Mission Still Not Accomplished

  • THORNE ANDERSON / CORBIS FOR TIME

    WASTELAND: An Iraqi wanders through the ruins of Najaf after heavy fighting in the city last month

    The U.S. military has been here before: caught in a conflict where the thing it does best—fighting—can't win the war. In Iraq today, brute force is a wasting asset, as Major General Peter Chiarelli, commander of the 1st Cavalry Division, knows firsthand. On a hot late-summer day, his soldiers entered Baghdad's Sadr City slum to quell attacks from militiamen loyal to rebel cleric Muqtada al-Sadr.

    Chiarelli's troops came under fierce fire as dozens of rocket-propelled grenades (rpgs) pounded their vehicles, and roadside bombs blew the tracks off a tank. For four hours, the two forces battled until the outmatched gunmen melted into the shadows. "We killed folks. There's no doubt we did," says Chiarelli. He knew the fighting would soon resume, but he sent his men back into the same neighborhood to distribute food supplies and materials such as cement, nails and boards to repair homes. It was part of the military's mixed mission: to defeat the insurgents while trying to win the backing of Iraq's resentful citizens.

    But these days even good intentions don't add up to much. Chiarelli last month had hoped to drain recruits from al-Sadr's Mahdi militia by hiring 15,000 Sadr City men to clean the district's filth-filled streets. When a truce between coalition forces and al-Sadr broke down, however, the work project collapsed. The state of the district helps explain, Chiarelli says, why "a guy in Sadr City feels there is no hope." There's sewage in his yard, he gets one hour of electricity out of six, and he has no job. "If someone offers him money to shoot an RPG at Americans," Chiarelli says, "I would imagine it's not a hard choice."

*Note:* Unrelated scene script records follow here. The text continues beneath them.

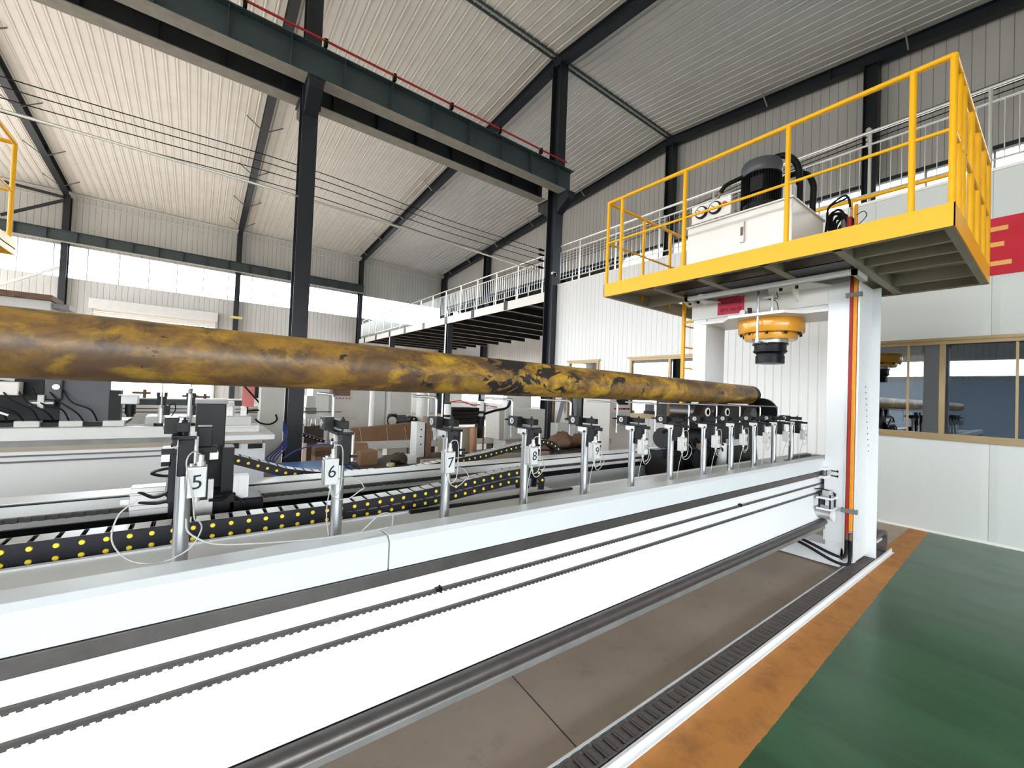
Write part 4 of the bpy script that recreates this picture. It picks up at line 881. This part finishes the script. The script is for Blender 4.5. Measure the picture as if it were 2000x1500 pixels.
# beam of the press over the second bed
g = thing('press_crossbeam', (-2.0, 8.0, 2.4), 'grey green crossbeam with brown top edge above the pipe at the far left', 'beam')
G().box(-4.2, -1.56, 7.9, 8.4, 2.30, 2.60).build('beam', GREYCAB2, g, .01); G().box(-4.2, -1.54, 7.85, 8.42, 2.60, 2.67).build('top_flange', RUST, g); G().box(-1.56, -1.40, 7.95, 8.3, 2.52, 2.58).build('end_bracket', MIDG, g)
for x in (-1.9, -4.0): G().box(x - .15, x + .15, 8.0, 8.3, 0, 2.30).build('leg', WHITE2, g)
p2 = platform('work_platform', -4, -1.65, 4.6, 6.95, 3.0, 3.1, 'yellow railed work platform cut off by the left edge of the photo')
G().box(-4, -1.66, 4.6, 6.95, 3.0, 3.012).build('deck', UNDER, p2); G().box(-1.668, -1.66, 4.6, 6.95, 2.94, 3.1).box(-4, -1.66, 6.942, 6.95, 2.94, 3.1).build('edge_band', YEL, p2)
railing_run(p2, (-1.70, 4.6), (-1.70, 6.9), 3.10, [0, 1.0]); railing_run(p2, (-4, 6.9), (-1.70, 6.9), 3.10, [.0, .5])
for x, y in ((-3.8, 6.22),): G().box(x - .12, x + .12, y - .12, y + .12, 0, 3.0).build('support_leg', WHITE2, p2)
for i_, (p_, q_, lb) in enumerate([((-6.8, 26.5, 9.55), (-5.05, 26.5, 9.45), 'upper dark wall brace meeting the leftmost wall column top'), ((-6.8, 26.5, 8.05 + .1), (-5.05, 26.5, 9.3), 'lower dark diagonal brace under the leftmost column top'),
        ((-6.8, 26.5, 5.2), (-5.05, 26.5, 6.35), 'pale diagonal tube beside the leftmost column, across the bright window')]):
    tag(G().bar(p_, q_, .10, .10).build('wall_brace', [STEEL, STEEL, GREYCAB2][i_], org=p_), lb, 'brace')
t = thing('wall_lamp', (1.49, 26.5, 5.05), 'small pale yellow lamp box on the slim column beside the rolling door', 'lamp')
G().box(1.25, 1.75, 26.45, 26.57, 5.0, 5.12).build('housing', mat('pale_yellow_plastic', (.7, .6, .25), .5), t)
# ---------------------------------------------------------------- workshop behind
def cabinet(x0, x1, y0, y1, z1, label, m, parts=(), name='control_cabinet', cat='cabinet'):
    t = thing(name, ((x0 + x1) / 2, (y0 + y1) / 2, 0), label, cat)
    G().box(x0, x1, y0, y1, .0, z1).build('body', m, t, .01)
    for nm, a, b, z0_, z1_, dp, mm in parts: G().box(a, b, y0 - dp, y0, z0_, z1_).build(nm, mm, t, .004)
    return t
cabinet(2.60, 3.62, 11, 11.6, 2.1, 'warm grey control cabinet with dark screen, right of the near tall column', GREYCAB,
        [('screen', 2.70, 3.12, 1.41, 1.75, .02, RUST), ('door', 2.66, 3.30, .85, 1.28, .012, GREYCAB), ('door', 2.66, 3.30, .15, .82, .012, GREYCAB)] + [('button', 2.78 + .08 * k, 2.81 + .08 * k, 1.33, 1.36, .03, RED) for k in range(5)])
cabinet(2.22, 2.60, 10.9, 11.6, 2.0, 'tall white enclosure left of the grey control cabinet', WHITE2)
cabinet(3.82, 4.12, 11.2, 11.6, 2.3, 'tall pale grey panel between two cabinets', GREYCAB2)
cabinet(4.13, 4.80, 11, 11.6, 2.2, 'pale grey cabinet with two doors behind the round black motors', GREYCAB2, [('door', 4.2, 4.76, .95, 1.9, .012, GREYCAB), ('door', 4.2, 4.76, .1, .9, .012, GREYCAB)])
cabinet(.86, 1.22, 8.2, 8.5, 1.7, 'plain grey enclosure left of the near tall column', GREYCAB)
t = thing('tool_board', (.72, 8.6, 0), 'pink display board on a stand left of the grey enclosure', 'board')
G().box(.63, .81, 8.6, 8.63, 1.22, 1.75).build('board', mat('faded_pink_board', (.70, .22, .20), .7), t); G().box(.70, .73, 8.63, 8.66, 0, 1.3).build('stand', BLACK, t); G().box(.81, .88, 8.58, 8.62, 1.38, 1.75).build('black_side', BLACK, t)
for P_, nm in (([(.50, 8.4, 1.75), (.75, 8.4, 1.45), (1.0, 8.4, 1.15), (1.25, 8.4, .92)], 'straight black cable slanting down behind the white block'),
               ([(.60, 8.3, 1.16), (.9, 8.3, 1.18), (1.12, 8.3, 1.14), (1.22, 8.3, 1.02)], 'thick black cable curving toward the near tall column'),
               ([(1.10, 8.2, 1.12), (1.12, 8.2, 1.02), (1.02, 8.2, .95), (.88, 8.2, .97), (.8, 8.2, 1.04)], 'thin looped cable in front of the grey enclosure')):
    tag(G().tube(P_, .014, 8).build('black_cable', RUBBER, org=P_[0]), nm, 'cable')
t = thing('blue_cable_bundle', (1.25, 7.8, .9), 'bundle of blue air hoses hanging at the foot of the near tall column', 'cable')
for k in range(4): G().tube([(1.20 + .02 * k, 8.4, .98), (1.24 + .015 * k, 8.2, .8), (1.22 - .03 * k, 7.8, .62), (1.05 - .05 * k, 7.4, .50), (.95, 7.1, .45)], .012, 6).build('hose', mat('blue_hose', (.03, .06, .30), .5) if k == 0 else bpy.data.materials['blue_hose'], t)
G().tube([(1.0, 6.6, .60), (1.2, 6.6, .72), (1.5, 6.6, .78), (1.75, 6.6, .72), (1.7, 6.6, .62), (1.5, 6.6, .60)], .01, 6).build('hose', bpy.data.materials['blue_hose'], t)
# bench with round black motors
t = thing('small_lathe', (1.75, 9, 0), 'small dark bench machine right of the near tall column', 'machine')
G().box(1.62, 2.0, 8.8, 9.4, .45, .80).build('bed', OILY, t, .01); G().box(1.62, 2.1, 8.75, 9.4, .95, 1.05).build('table', WHITE2, t); G().box(1.64, 1.86, 8.9, 9.3, 1.05, 1.16).build('slide', MIDG, t, .01)
G().box(1.66, 1.86, 8.95, 9.25, 1.16, 1.42).build('headstock', GREYCAB2, t, .02); G().box(1.6, 2.35, 8.85, 8.9, 1.08, 1.10).build('lead_bar', RUST, t); G().box(1.7, 1.9, 8.9, 9.3, 0, .45).build('pedestal', RUST, t); G().cyl((1.68, 8.8, .8), (1.68, 8.8, .95), .06, 14).cyl((1.9, 8.95, .8), (1.9, 8.95, .95), .05, 14).build('column', GALV, t)
t.location = (1.75 + .17, 9.6, 0)
chain('drag_chain', 'small black drag chain with pale dots sloping down right of the near tall column', [(1.60, .72), (2.02, .56)], 8.55, .12, .07, .06, .012, CROSS, 'drag chains with yellow dots', capm=WHITE2)
t = thing('flat_stock', (1.9, 8.2, 0), 'stack of yellowish and rusty steel bars at the foot of the near tall column', 'steel stock')
for k, (z, mm) in enumerate(((0.0, RUST), (.11, WHITE2), (.22, WOODL), (.33, RUST), (.42, WOODM))): G().box(1.78, 2.5 + .05 * (k % 2), 8.2 + .03 * k, 8.6, z, z + (.11 if k < 4 else .08)).build('bar', mm, t)
m1 = thing('black_motor', (4.0, 10, 0), 'large round black motor with a belt guard on a stand behind the cardboard box', 'motor')
G().cyl((3.78, 9.95, .86), (3.95, 9.95, .86), .16, 28).build('belt_guard', BLACK, m1); G().cyl((3.92, 9.9, .88), (4.16, 9.9, .88), .12, 24).build('motor_body', MOTG, m1); G().cyl((3.80, 9.78, .86), (3.80, 9.80, .86), .1, 24).build('pulley', GALV, m1); G().box(3.7, 4.2, 9.8, 10.1, 0, .74).build('stand', GREYCAB, m1)
m2 = thing('black_motor', (4.35, 10, 0), 'smaller black motor with a white tag, right of the large one', 'motor')
G().cyl((4.35, 9.8, .86), (4.35, 10.05, .86), .105, 24).build('motor_body', BLACK, m2); G().box(4.33, 4.37, 9.79, 9.80, .88, .92).build('white_tag', WHITE, m2); G().box(4.25, 4.45, 9.8, 10.1, 0, .76).build('stand', GREYCAB, m2)
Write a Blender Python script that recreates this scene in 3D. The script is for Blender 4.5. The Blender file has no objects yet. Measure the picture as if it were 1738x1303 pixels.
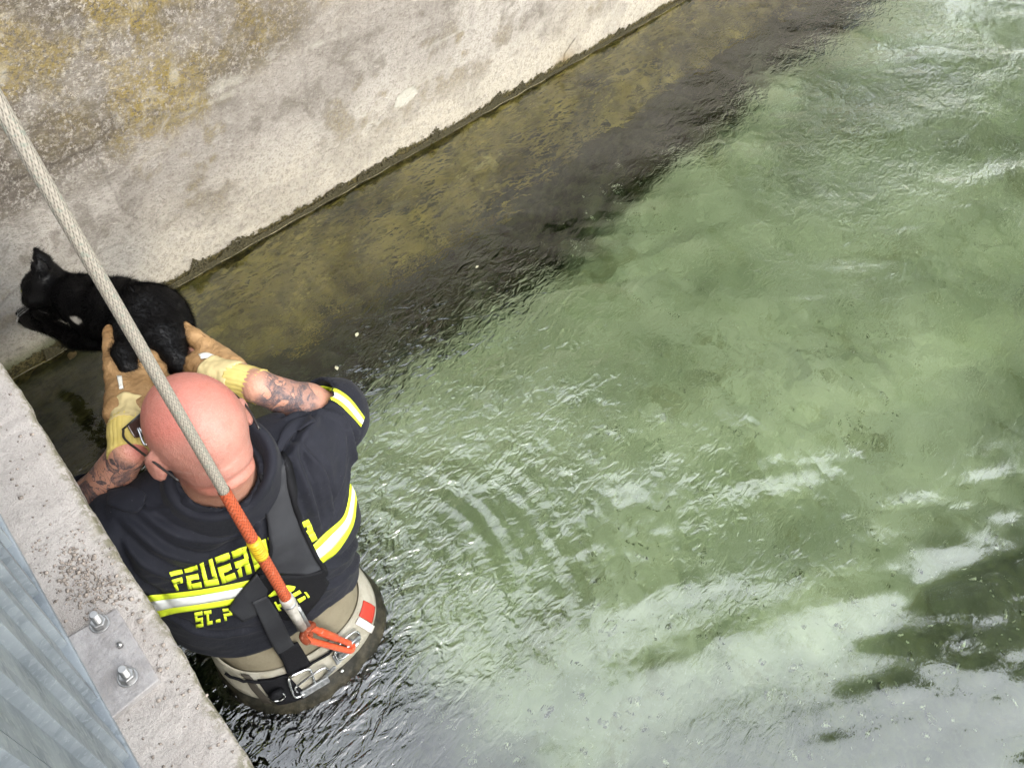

    That kind of despair, 19 months after the U.S. toppled Saddam Hussein, is adding fuel to the angry guerrilla insurgency that the Bush Administration acknowledged last week is out of hand. Important parts of the country, Chairman of the Joint Chiefs of Staff General Richard Myers said, are controlled by rebels. Principal cities and major roads west and north of the capital are ruled by Sunni insurgents. Al-Sadr's men launch uprisings at will across the wide Shi'ite belt, and even parts of Baghdad are no-go zones for U.S. troops and the frail forces of the interim Iraqi government. All this has helped make the peace much bloodier than the war: last month anti-U.S. attacks climbed to 87 a day, more than double the rate in 2003 and the first half of 2004. The U.S. death toll since sovereignty was returned to Iraq on June 28 has eclipsed the number killed in the invasion, and the total tally just passed 1,000. The wounded number more than 7,000. Defense Secretary Donald Rumsfeld estimates that coalition forces killed up to 2,500 suspected insurgents in August, but the will of the rebels shows few signs of cracking. Attacks on U.S. troops increasingly come in the form of direct fire from small arms and suicide bombs, the tactics of a more sophisticated and in-your-face foe.

    The Bush Administration would prefer to avoid any bloody showdowns until after the U.S. presidential election in November, but it faces hard decisions now. The crisis on the ground imperils prospects for Iraq's national elections in January, the results of which could determine how quickly the U.S. can draw down its troop levels. For a legitimate vote to go forward, U.S. and Iraqi forces must soon wrest back control of the country. But there are no easy ways to do that.

    With their overwhelming firepower, coalition troops could take any Iraqi city at any time, but the collateral damage would be heavy and the political costs high. "It's an inherent dilemma," says a senior U.S. intelligence official. "If you don't go in, you've got a no-go zone" that cedes control to the enemy. "If you do go in," he adds, "you cause resentment and anger" that breed more support for the insurgency. Back inside the cities, U.S. patrols are a magnet for attacks, resulting in higher casualties and sparking the very violence they are trying to suppress.

    What can Washington do? Since last spring, the Administration has bet on a tenuous strategy of trying to hang in long enough to train and equip an Iraqi force sufficiently strong to take over the job. But the U.S. dawdled for nearly a year before it got serious about training and equipping the Iraqis, and as a result, they are still not ready to take over primary responsibility for dispersing the insurgents and then policing the cities. A U.S. military spokesman in Baghdad says, "The training program is getting up to speed now." A trained Iraqi National Guard should total 145,000 by the end of December.